「新版 北海道の歴史(下)」

1 林務畑出身の北海道知事の二人
 北海道は不思議な政治風土を持っている。伝統的に社会党系(革新系)が強い傾向があったし(最近は徐々に保守化しているかもしれないが)、北海道知事の系統を見ていっても不思議な流れがある。たとえば初代民選知事の田中敏文氏。本書で初めて知ったが、彼は道庁林務部森林計画課森林土木係長。当時は木材価格が高かったので林務部にも勢いがあったのだろうか? それよりも彼は当時は全道庁労組委員長だったので、労組パワーの強さがモノをいっただけのような気もするが。
 さらに驚くのは平成7年に知事に就任した堀達也氏。入庁以来、林務畑をひたすら歩いてきた生粋の森林屋。しかし一方の林業は1970年以降は構造的不況に見舞われ、1次産業の中ではもっとも元気のない産業。道有林経営などはかつての脚光はどこへやらで、今は完全に金食い虫の、荷物状態となってしまっている。
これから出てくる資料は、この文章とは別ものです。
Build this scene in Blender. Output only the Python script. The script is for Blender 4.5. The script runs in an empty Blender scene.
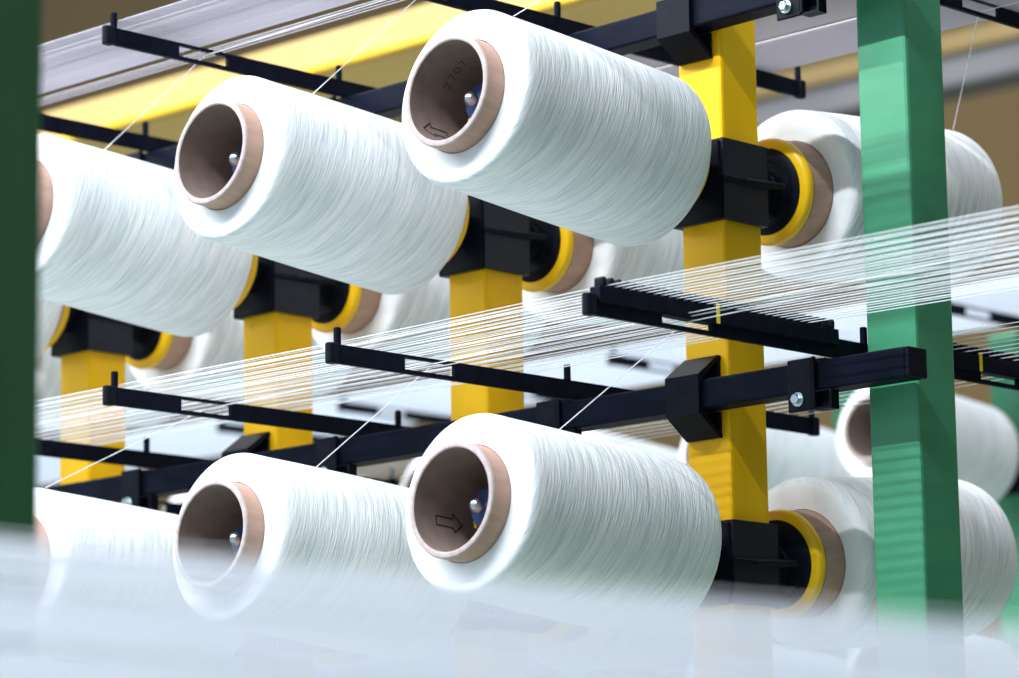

 役人上がりの知事で一般的に言えるのは、その地域の主力産業を生きてきた人が多いこと。主力産業であれば庁舎内でのパワーもおのずと付いてきて、出世しやすい。北海道ならやはり主力は農業、そして漁業とつづくところ。そして三次産業あたりか。戦後から高度成長あたりまでは炭鉱系も強そうだ。しかし田中氏にしても堀氏にしても林務畑の人間。林務畑の知事が戦後2人も誕生した都道府県は少ないのではないか。
2 社会党系が強い北海道の副作用
 先ほど、北海道は伝統的に社会党系(革新系)が強かったと述べた。しかし強かったことは思わぬ副作用を呼び込んだ。その最大のものは、1951年に発足した北海道開発局の設置だ。この動きは北海道開発に対して主導権を得ようとする国の巻き返し攻撃である。道側の「地方自治の侵害だ」という反対もむなしく強行された。開発局は今でも権限・予算で強い影響力をもっている。河川管理などでは、たとえば環境分野は北海道所轄河川よりも、開発局所轄河川のほうがよっぽど積極的に取り組みを行っている現状は皮肉と言えるかもしれない。
 1957年、文芸春秋に有名な論文、中谷宇吉郎「北海道開発に消えた8百億円ーわれわれの税金をドブにすてた事業の全貌ー」が発表された。このレポートはこれは道庁肝いりで始まった研究会が作ったレポートを、北大教授で雪の結晶の研究の第一人者であった中谷宇吉郎氏が噛み砕いて作ったものであり、明らかに北海道側の国への反撃だった。